W spektaklu okazję do wykreowania wielkiej roli ma Katarzyna Figura. Ale chociaż Fedra to dramat skrojony na utalentowane, dojrzałe aktorki sukces nie jest oczywisty. Mierzyły się z nią już Krystyna Janda w spektaklu wyreżyserowanym przez Laco Adamika w 1998 roku i Danuta Stenka u Kleczewskiej w 2006 r. Recenzje były umiarkowane.

Po wejściu na scenę Teatru Kameralnego rzuca się w oczy wyrazista, budząca wiele gdańskich skojarzeń scenografia Mirka Kaczmarka. Wszystkie strony sceny obite są od góry do dołu jakoby zardzewiałą blachą, przypominającą elewację Europejskiego Centrum Solidarności  

- Jesteśmy na Wybrzeżu, i w Wybrzeżu - mówi Katarzyna Figura. - Ta scenografia Mirka Kaczmarka… tu czuje się, że jesteśmy nad falami, jesteśmy tuż przed jakąś katastrofą, przed czasem, który jest zapisany w tej rdzy, w tej krwi, w stali. To jakaś nieprawdopodobna kolej rzeczy, że wszyscy, od zawsze, ulegamy tym samym uczuciom, popełniamy te same błędy, z którym nie możemy sobie poradzić. Jesteśmy niszczeni, tłamszeni. Nie ma wolności, której tak pragniemy. A może z czasem zapominamy już, że coś takiego istnieje? Tak jesteśmy wyprani, zmanipulowani. To, że jesteśmy na Wybrzeżu i wysyłamy taką myśl, jest bardzo ważne. W sytuacji, kiedy stało się to, co w styczniu [od red.: śmierć prezydenta Pawła Adamowicza], nie możemy się poddać i nie mówić o człowieku. O tym, że ta zbrodnia, zamach, hańba - od zawsze jest. Musimy być silni. Mieć świadomość, że mamy tylko to życie, ono jest bardzo cenne.

Pełna emocji wypowiedź aktorki wiąże się również z jej zaangażowaniem w rolę. Jej głos zanikał podczas próby.

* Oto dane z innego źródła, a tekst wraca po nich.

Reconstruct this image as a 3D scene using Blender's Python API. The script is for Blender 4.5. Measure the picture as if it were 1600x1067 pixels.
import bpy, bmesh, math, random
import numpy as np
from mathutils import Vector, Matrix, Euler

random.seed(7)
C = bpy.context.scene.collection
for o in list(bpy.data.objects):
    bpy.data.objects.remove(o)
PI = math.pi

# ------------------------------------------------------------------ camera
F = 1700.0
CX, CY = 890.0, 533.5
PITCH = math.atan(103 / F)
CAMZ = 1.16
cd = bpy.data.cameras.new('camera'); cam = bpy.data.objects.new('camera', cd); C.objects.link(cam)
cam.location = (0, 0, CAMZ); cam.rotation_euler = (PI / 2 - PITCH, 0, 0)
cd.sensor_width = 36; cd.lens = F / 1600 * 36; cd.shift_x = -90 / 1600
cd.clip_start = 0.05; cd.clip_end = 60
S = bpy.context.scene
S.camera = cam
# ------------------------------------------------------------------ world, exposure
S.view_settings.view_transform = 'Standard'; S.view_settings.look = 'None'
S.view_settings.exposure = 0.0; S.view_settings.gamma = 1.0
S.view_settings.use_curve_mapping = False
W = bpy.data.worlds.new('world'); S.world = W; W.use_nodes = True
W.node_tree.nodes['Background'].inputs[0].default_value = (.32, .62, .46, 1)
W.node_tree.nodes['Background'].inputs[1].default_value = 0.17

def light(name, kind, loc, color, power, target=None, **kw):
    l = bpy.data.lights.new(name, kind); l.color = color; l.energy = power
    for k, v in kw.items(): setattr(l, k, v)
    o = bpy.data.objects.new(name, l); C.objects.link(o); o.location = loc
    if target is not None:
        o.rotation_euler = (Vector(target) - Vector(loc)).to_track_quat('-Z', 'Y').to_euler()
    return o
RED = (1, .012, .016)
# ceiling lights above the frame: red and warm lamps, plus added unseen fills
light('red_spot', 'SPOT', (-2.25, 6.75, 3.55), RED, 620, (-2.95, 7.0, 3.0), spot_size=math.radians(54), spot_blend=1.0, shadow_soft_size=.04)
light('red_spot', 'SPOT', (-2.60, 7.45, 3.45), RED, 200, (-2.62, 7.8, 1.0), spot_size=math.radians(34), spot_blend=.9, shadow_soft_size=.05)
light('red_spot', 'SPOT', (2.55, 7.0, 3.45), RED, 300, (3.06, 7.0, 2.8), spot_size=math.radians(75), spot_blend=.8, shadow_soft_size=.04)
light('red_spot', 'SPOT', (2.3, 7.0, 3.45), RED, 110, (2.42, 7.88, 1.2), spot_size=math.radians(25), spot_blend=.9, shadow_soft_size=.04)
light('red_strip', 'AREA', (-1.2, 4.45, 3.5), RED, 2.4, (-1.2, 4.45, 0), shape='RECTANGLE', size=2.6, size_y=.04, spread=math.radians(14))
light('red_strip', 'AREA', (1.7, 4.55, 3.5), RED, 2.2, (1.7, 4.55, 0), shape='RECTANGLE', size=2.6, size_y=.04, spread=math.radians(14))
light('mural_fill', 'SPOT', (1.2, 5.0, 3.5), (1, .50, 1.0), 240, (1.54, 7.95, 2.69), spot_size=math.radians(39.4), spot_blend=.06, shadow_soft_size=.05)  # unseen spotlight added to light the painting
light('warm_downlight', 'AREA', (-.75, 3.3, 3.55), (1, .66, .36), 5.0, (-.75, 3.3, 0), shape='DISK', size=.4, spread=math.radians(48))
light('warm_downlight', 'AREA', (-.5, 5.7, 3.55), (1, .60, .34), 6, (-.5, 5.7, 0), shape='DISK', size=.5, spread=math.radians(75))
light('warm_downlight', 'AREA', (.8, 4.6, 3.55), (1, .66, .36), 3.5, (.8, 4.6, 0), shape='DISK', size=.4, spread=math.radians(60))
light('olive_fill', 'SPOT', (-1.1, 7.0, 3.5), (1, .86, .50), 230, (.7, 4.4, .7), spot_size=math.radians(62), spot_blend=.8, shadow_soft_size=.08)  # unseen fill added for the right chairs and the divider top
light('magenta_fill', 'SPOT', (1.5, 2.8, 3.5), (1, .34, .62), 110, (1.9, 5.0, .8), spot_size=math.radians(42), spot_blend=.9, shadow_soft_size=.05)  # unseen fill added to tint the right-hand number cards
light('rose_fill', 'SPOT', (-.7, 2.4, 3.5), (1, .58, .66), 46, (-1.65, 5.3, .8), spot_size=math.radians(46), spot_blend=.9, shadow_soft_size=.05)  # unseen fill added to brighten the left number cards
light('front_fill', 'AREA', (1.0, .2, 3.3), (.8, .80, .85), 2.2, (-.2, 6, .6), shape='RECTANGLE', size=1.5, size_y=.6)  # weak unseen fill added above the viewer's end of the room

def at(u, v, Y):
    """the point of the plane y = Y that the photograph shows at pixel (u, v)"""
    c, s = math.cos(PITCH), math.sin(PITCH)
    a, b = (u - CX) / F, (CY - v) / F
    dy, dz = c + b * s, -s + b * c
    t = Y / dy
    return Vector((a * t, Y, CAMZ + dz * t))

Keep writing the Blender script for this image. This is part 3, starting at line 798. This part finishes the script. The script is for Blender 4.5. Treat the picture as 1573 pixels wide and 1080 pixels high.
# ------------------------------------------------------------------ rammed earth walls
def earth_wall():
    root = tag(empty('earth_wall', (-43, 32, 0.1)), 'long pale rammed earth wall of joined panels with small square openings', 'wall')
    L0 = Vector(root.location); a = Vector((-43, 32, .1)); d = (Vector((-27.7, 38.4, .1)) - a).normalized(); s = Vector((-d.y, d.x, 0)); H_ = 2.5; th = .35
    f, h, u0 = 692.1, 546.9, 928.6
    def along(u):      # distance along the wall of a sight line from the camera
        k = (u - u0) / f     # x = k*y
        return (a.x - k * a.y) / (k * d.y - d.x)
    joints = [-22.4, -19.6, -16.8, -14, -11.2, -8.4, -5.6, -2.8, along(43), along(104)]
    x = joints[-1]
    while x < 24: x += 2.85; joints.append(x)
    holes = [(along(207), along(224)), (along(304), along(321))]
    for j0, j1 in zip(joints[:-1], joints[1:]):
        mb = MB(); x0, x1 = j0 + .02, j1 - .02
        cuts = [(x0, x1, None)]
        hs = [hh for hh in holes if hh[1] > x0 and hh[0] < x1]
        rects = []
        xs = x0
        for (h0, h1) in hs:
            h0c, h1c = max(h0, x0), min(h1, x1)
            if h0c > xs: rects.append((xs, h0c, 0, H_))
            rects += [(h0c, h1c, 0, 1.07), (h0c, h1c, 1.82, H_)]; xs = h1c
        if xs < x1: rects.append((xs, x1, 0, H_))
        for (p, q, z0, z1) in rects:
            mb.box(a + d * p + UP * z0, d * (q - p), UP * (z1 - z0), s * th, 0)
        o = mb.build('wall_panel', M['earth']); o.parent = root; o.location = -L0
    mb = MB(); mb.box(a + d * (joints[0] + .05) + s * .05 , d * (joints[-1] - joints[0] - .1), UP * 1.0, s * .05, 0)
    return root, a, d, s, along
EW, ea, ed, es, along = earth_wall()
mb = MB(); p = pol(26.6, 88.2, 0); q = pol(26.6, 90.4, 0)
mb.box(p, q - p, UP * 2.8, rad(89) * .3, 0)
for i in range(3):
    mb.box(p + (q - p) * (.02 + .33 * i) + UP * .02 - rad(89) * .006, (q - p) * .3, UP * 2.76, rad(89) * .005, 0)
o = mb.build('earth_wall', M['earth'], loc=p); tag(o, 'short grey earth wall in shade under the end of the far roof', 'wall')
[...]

- Jestem tylko aktorką - uśmiecha się Figura. - Taką, która nie potrafi odwiesić kostiumu na wieszak. To, że straciłam głos to nie tylko znak, że się zagrałam. To są emocje. I nie mówię tylko o aktorstwie, ale o emocjach mojej postaci. Wtedy, kiedy emocje człowieka są kumulowane w środku i nie mogą się wydostać, jest niezgoda, gniew, żal. I tak się to wyraża - odbiera głos. To oznacza odebranie wolności, poczucia własnej wartości. Z takimi emocjami mam w tej postaci do czynienia.

Czy Fedra to ofiara namiętności, okrutnej Wenus?

- Ona jest królową władczynią, ma to wewnętrznie - tłumaczy aktorka. - Jest też ofiarą własnych uczuć, obsesji, wyobraźni. Jest bardzo silna, bardzo krucha i słaba zarazem. Ona kocha. Teraz nikt już tak nie kocha. Hipolit jest dla niej nie tylko ukochanym, on uosabia wolność.

W spektaklu występują: Marek Tynda - Tezeusz, Katarzyna Figura - Fedra, Jakub Nosiadek - Hipolit, Katarzyna Dałek - Arycja, Michał Jaros - Teramenes, Krzysztof Matuszewski - Enon, Agata Woźnicka - Ismena, Piotr Witkowski - Panope.

 

Premiera: 6 kwietnia na Scenie Kameralnej

Pokaz przedpremierowy: 5 kwietnia na Scenie Kameralnej

Kolejne spektakle: 7, 9, 16, 17, 18 kwietnia oraz 1, 2, 3, 4 i 5 maja na Scenie Kameralnej

Czas: 2 godziny 15 minut (jedna przerwa).